Turning Oil into Salt: Energy Independence Through Fuel Choice

by Gal Luft and Anne Korin. Booksurge. 2009. 138 pages. Paperback. $14.99.
Current oil-consumption rates will require four new Saudi Arabias before the century is finished, according to the co-directors of the Institute for the Analysis of Global Security in Potomac, Maryland.
Gal Luft and Anne Korin, in their new book Turning Oil into Salt, rate the odds of finding such bonanzas as virtually nonexistent. Instead, they hope that societies will embrace electric-powered transportation.
Supply issues aside, the switch to electric would advance global democracy, according to the authors. Oil dependence forced the United States to forge alliances with brutal dictatorships and support them while they oppressed their peoples. An oil-free United States could press these dictatorships to reform.

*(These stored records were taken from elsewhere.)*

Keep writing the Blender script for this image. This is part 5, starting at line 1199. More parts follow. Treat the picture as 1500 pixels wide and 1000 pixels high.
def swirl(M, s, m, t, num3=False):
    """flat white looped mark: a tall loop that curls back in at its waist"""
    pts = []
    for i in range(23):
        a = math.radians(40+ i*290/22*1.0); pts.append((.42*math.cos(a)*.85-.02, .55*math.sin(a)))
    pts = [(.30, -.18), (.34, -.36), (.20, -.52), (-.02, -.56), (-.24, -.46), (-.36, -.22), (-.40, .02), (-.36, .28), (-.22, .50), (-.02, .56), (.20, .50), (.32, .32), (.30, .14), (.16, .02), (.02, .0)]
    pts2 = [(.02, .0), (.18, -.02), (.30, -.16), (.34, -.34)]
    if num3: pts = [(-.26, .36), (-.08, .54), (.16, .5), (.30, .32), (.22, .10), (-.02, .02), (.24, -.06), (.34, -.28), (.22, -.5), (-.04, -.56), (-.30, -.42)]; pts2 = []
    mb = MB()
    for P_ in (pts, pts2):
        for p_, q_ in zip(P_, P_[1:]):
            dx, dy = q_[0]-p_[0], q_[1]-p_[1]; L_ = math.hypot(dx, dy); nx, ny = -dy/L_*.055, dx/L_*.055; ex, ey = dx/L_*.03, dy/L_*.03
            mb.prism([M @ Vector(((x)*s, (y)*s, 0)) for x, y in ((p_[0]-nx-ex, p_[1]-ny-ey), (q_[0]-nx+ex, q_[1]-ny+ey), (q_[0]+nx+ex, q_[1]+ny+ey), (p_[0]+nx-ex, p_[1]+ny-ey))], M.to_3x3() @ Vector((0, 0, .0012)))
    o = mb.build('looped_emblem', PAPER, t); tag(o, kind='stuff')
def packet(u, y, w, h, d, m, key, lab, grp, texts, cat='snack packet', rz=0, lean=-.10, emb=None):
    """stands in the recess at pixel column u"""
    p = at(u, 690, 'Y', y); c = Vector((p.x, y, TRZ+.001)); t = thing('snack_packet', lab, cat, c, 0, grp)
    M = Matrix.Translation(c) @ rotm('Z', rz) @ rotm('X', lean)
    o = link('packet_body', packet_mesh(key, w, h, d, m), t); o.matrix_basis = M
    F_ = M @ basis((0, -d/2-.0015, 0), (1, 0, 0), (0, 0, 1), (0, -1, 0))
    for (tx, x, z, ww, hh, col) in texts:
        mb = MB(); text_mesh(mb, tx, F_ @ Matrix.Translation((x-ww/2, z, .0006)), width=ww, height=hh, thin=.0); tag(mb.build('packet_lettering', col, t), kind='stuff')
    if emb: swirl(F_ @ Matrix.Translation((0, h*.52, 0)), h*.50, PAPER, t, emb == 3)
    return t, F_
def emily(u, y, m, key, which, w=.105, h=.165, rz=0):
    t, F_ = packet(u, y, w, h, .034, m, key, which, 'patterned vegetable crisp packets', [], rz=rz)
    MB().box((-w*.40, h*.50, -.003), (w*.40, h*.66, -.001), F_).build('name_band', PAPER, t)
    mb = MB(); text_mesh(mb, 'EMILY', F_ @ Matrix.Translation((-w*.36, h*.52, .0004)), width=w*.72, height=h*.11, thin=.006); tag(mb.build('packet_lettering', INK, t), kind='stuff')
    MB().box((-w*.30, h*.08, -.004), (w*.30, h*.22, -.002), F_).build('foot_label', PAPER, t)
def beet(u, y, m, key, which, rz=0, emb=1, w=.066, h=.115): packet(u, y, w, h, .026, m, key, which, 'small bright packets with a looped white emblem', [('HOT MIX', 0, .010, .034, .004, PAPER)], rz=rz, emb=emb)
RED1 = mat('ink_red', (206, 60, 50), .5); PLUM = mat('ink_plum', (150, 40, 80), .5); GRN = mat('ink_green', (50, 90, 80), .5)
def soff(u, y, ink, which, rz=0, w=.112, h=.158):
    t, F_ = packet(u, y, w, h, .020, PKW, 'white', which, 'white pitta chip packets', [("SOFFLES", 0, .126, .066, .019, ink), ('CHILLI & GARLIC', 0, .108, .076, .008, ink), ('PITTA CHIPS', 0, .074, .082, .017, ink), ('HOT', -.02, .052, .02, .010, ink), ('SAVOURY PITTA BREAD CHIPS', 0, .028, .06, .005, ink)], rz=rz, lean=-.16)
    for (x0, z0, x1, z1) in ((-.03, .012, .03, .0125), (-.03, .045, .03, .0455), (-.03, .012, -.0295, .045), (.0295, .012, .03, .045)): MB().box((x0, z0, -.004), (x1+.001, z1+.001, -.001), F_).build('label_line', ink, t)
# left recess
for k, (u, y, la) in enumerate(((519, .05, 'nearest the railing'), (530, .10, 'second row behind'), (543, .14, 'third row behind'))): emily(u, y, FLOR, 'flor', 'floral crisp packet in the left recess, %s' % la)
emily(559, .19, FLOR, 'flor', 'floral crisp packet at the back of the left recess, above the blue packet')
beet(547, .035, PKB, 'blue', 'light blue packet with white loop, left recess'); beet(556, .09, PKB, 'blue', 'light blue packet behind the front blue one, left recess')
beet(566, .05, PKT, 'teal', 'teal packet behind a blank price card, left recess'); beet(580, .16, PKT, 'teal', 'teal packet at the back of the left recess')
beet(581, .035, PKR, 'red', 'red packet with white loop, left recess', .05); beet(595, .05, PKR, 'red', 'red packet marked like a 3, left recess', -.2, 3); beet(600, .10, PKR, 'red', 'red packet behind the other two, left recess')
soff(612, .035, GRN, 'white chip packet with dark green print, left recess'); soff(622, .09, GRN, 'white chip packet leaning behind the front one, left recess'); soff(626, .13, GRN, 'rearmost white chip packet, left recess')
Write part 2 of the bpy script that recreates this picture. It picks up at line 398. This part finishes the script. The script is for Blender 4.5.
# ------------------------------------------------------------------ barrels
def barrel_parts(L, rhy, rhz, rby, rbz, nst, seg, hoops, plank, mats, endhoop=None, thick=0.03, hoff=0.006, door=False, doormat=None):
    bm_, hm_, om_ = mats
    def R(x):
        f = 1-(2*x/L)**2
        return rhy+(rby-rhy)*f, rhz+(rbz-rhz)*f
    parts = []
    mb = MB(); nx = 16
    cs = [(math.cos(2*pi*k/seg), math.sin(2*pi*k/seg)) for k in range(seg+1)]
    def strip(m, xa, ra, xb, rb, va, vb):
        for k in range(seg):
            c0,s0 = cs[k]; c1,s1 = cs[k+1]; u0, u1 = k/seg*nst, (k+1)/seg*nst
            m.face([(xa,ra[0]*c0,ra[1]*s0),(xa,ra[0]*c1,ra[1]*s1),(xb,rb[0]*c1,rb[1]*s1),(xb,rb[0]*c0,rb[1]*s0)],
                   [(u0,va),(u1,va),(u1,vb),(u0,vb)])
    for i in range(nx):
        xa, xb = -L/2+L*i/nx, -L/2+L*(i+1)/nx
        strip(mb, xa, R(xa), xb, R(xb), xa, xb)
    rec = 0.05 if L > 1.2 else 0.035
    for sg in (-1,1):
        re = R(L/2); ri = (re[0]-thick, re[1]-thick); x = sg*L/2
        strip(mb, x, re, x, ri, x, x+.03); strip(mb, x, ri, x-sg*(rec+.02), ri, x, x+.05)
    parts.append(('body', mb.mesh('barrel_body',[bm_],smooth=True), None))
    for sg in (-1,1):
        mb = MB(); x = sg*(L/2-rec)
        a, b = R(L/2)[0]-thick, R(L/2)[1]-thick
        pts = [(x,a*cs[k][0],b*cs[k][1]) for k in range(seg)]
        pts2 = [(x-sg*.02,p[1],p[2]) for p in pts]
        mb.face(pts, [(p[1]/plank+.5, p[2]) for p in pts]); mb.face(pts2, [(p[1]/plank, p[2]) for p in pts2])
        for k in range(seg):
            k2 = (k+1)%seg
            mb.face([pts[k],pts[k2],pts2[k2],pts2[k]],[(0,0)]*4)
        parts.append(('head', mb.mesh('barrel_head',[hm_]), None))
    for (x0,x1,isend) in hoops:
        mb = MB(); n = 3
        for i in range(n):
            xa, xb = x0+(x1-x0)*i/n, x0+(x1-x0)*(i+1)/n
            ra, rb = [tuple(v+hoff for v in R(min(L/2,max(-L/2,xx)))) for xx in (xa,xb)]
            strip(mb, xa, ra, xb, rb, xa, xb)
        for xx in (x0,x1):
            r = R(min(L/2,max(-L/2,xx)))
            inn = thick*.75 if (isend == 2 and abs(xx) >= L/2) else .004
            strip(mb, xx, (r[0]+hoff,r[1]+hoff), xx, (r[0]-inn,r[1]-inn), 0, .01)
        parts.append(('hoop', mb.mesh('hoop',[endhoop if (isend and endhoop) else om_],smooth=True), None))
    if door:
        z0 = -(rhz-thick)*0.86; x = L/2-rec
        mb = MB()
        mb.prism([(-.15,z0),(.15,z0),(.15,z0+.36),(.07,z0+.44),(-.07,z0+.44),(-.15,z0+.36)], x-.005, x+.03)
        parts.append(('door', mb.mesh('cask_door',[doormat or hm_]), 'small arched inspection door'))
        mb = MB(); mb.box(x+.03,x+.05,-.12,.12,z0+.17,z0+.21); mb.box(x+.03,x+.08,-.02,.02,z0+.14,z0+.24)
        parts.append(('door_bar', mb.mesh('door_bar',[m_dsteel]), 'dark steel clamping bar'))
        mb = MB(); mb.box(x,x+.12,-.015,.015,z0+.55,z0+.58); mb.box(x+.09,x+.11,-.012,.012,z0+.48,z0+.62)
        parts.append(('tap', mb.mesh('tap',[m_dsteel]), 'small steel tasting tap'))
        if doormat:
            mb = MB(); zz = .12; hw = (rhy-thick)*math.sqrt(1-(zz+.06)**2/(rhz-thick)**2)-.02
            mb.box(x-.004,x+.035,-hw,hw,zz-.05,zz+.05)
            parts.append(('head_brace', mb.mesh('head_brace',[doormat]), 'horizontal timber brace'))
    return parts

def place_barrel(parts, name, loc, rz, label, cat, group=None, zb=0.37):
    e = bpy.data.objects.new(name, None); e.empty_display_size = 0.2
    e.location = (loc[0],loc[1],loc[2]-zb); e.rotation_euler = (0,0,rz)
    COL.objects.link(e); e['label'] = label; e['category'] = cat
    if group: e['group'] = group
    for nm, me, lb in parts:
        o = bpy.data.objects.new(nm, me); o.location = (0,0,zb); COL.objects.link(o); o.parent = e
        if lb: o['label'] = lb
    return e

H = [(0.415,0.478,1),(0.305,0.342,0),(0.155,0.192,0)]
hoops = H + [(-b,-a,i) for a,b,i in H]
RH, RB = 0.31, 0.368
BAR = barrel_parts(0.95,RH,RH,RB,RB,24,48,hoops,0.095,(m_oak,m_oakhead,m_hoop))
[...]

But energy independence will not happen, the authors conclude, until car designers develop electric cars with wide ranges and affordable batteries. The authors offer reasons for hope, such as promising outcomes from tests of several new batteries, potential for methanol and algae-based biofuels to provide cheap power, and the possibility of a scaled transition via plug-in hybrid electric vehicles.
Turning Oil into Salt provides a balanced overview of where electric car technology stands now and where it might head. This is a worthwhile book for car enthusiasts, environmentalists, policy makers, and anyone who looks forward to a post-fossil-fuel world.